Después de mil peripecias arribó a esta ciudad, por cuyas calles vagó gritando a todo pulmón el nombre de su amado. La oyó Ricardo, un criado de Gilberto con el cual habían escapado juntos, y presuroso fue a contarle que por ahí, perseguida por una multitud que la tachaba de loca, andaba buscándolo la dama sarracena. Luego del encuentro la pareja se casó, comieron perdices y vivieron felices. Fruto de este amor nació Tomás. Su educación fue exquisita y estuvo rodeada de gran esplendor.
El rey Enrique II, del que llegó a ser su favorito, lo nombró Canciller del reino. Su vida pública estuvo rodeada de una pompa acorde a este alto cargo. Se cuenta que cuando viajó a París, largo tiempo la gente habló del esplendor de su atuendo y séquito. Enrique, que con la iglesia católica tenía problemas de mayor rango, a la muerte del arzobispo de Canterbury lo nombró para que ocupase esta alta potestad, esperaba que Tomás metiera en cintura a tanto cura resabiado. Grave error el cometido, porque una vez en el puesto Tomás actuó como debe actuar todo sacerdote cristiano. Puso la autoridad de la iglesia sobre la del rey, defendió el derecho de los desposeídos, fue generoso con los pobres al extremo de que tanta magnanimidad molestó a Enrique II y a su ostentosa corte. Se demuestra que no siempre el poderoso se sale con la suya, a veces los pobres derrotan a sus opresores.
"¿Es que no habrá alguien capaz de librarme de las impertinencias de este majadero?", se dice que masculló Enrique para sí mismo.

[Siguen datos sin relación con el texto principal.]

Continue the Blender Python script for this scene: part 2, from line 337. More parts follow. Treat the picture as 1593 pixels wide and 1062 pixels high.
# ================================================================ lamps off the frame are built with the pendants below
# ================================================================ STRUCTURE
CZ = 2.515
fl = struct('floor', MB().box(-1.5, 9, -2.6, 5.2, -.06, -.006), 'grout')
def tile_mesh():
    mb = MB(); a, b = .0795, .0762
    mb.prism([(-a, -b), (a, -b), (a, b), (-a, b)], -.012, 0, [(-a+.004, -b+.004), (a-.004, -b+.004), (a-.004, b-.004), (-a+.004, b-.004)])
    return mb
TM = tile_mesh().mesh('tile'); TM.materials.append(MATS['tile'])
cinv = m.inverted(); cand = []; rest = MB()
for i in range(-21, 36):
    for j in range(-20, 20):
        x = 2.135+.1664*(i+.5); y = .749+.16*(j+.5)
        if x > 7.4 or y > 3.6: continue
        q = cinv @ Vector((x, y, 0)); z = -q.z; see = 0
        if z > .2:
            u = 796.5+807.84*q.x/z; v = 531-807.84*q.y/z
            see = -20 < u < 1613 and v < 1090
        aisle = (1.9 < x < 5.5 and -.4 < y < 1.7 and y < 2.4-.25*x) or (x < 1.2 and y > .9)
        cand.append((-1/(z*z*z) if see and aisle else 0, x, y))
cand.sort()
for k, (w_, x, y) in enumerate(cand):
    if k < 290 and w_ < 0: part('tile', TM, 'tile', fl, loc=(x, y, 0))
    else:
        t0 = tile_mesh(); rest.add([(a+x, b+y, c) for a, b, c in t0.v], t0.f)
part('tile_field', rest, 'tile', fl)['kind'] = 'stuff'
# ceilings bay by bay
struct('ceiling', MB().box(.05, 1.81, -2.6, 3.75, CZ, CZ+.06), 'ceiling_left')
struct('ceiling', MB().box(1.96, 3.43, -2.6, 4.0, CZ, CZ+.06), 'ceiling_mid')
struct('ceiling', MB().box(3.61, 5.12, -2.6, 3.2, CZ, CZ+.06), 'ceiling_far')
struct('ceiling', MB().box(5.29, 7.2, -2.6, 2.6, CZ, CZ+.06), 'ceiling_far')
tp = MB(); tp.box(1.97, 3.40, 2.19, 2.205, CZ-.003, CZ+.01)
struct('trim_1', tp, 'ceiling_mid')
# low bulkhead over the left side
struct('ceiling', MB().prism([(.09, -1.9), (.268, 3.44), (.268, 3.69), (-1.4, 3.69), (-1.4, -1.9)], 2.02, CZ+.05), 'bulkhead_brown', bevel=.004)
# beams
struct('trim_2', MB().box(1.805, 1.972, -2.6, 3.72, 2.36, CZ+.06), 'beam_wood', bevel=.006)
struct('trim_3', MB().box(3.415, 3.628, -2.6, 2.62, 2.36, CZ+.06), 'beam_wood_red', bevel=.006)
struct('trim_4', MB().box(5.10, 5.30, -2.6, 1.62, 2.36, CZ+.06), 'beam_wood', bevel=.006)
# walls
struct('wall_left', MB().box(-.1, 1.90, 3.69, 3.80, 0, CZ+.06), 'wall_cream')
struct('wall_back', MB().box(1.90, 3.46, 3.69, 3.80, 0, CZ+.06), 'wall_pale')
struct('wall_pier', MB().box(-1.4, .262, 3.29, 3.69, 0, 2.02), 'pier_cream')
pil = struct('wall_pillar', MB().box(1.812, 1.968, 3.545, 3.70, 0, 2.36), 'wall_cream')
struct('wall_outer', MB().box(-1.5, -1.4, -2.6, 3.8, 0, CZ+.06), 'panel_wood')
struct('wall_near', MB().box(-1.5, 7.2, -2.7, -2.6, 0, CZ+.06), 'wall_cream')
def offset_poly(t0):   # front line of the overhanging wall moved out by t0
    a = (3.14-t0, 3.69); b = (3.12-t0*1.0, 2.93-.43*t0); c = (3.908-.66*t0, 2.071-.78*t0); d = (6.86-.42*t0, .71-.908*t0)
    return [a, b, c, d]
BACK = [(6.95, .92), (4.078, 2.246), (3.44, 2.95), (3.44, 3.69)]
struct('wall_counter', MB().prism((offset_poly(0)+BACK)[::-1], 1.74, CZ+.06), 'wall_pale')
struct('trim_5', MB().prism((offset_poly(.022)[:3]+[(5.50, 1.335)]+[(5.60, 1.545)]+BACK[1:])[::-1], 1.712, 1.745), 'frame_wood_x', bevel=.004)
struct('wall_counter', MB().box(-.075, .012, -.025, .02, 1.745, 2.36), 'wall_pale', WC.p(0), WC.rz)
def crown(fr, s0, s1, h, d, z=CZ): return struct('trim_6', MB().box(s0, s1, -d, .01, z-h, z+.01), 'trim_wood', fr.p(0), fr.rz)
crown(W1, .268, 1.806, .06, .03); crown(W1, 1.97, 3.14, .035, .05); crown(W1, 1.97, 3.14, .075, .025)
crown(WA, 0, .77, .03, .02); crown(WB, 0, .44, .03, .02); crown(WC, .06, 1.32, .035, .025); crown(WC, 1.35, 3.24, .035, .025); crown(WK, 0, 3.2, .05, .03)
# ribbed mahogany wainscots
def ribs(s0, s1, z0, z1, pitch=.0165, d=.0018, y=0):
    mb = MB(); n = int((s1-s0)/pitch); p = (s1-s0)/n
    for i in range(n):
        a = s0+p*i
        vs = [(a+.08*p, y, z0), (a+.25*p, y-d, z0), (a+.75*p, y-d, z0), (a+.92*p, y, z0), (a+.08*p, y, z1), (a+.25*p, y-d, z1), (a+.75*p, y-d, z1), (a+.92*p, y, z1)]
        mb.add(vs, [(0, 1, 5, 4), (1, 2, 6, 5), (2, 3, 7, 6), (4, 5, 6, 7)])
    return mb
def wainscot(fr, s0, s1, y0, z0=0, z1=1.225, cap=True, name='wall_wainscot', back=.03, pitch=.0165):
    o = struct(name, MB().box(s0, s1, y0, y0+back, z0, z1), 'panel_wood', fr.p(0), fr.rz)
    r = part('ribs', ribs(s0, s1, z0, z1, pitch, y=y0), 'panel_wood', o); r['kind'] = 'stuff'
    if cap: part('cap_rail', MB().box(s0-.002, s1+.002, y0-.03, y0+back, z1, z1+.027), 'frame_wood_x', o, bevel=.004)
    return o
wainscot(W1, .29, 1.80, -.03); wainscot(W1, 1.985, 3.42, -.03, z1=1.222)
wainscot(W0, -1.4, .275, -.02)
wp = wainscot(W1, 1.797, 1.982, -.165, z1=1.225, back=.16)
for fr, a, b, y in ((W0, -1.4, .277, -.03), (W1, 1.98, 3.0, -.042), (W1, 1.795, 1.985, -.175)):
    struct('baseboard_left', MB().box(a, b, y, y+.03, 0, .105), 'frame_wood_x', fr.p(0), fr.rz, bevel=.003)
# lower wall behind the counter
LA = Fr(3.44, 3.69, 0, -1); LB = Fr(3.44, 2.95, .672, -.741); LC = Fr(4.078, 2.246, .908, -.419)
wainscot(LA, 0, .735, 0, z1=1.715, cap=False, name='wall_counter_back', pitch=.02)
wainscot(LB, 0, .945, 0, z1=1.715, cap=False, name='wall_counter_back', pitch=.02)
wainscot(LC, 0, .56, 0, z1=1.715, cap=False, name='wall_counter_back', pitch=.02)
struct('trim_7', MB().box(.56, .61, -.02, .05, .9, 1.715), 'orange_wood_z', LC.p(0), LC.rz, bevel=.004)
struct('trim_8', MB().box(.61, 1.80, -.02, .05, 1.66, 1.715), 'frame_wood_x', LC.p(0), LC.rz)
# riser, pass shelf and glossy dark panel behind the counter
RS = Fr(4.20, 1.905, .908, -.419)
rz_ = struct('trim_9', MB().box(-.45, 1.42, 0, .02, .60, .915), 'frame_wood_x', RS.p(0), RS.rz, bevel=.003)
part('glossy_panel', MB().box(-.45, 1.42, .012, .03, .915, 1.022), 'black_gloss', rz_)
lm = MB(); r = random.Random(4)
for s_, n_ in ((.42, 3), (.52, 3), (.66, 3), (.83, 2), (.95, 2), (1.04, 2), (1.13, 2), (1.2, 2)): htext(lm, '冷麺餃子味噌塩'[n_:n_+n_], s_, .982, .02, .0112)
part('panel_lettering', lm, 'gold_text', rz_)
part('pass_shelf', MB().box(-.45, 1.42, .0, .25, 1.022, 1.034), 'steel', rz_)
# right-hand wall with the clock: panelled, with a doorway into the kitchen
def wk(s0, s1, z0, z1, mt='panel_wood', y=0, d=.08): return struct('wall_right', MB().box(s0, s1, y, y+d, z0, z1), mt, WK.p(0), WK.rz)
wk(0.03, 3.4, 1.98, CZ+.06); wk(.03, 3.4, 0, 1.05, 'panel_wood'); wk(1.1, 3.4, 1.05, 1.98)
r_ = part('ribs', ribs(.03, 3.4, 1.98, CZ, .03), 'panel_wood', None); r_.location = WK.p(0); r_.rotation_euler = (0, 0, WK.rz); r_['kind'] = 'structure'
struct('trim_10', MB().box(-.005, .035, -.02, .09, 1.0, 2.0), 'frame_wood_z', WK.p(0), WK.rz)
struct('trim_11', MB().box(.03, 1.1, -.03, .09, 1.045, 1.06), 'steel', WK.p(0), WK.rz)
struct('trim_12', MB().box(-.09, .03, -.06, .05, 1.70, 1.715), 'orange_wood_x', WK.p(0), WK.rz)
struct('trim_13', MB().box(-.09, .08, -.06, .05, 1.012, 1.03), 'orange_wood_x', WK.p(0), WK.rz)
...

Cuatro de sus más fieles súbditos escucharon su amarga queja y dieron muerte a Tomás Becket junto al altar de san Benito de la catedral de Canterbury. El papa excomulgó a los asesinos y Enrique II debió obligar a Irlanda a pagar diezmo al Vaticano antes de ser perdonado; dádivas quebrantan peñas.
Es una verdadera lástima que en esta malhadada y miserable época de la modernidad, cuando el imperialismo mundial globalizado mata de hambre a gran parte de la humanidad, no haya dirigentes políticos de este calibre, capaces de organizar al pueblo explotado para enfrentar y derrotar a la ignominia que se ha incrustado como pústula en las más altas cúpulas del poder de la EU y de los Estados Unidos de América del Norte.
¡Oh! ¡Cuánta falta nos haces Tomás Becket! ¡Regresa y restituye el poder de la pobreza!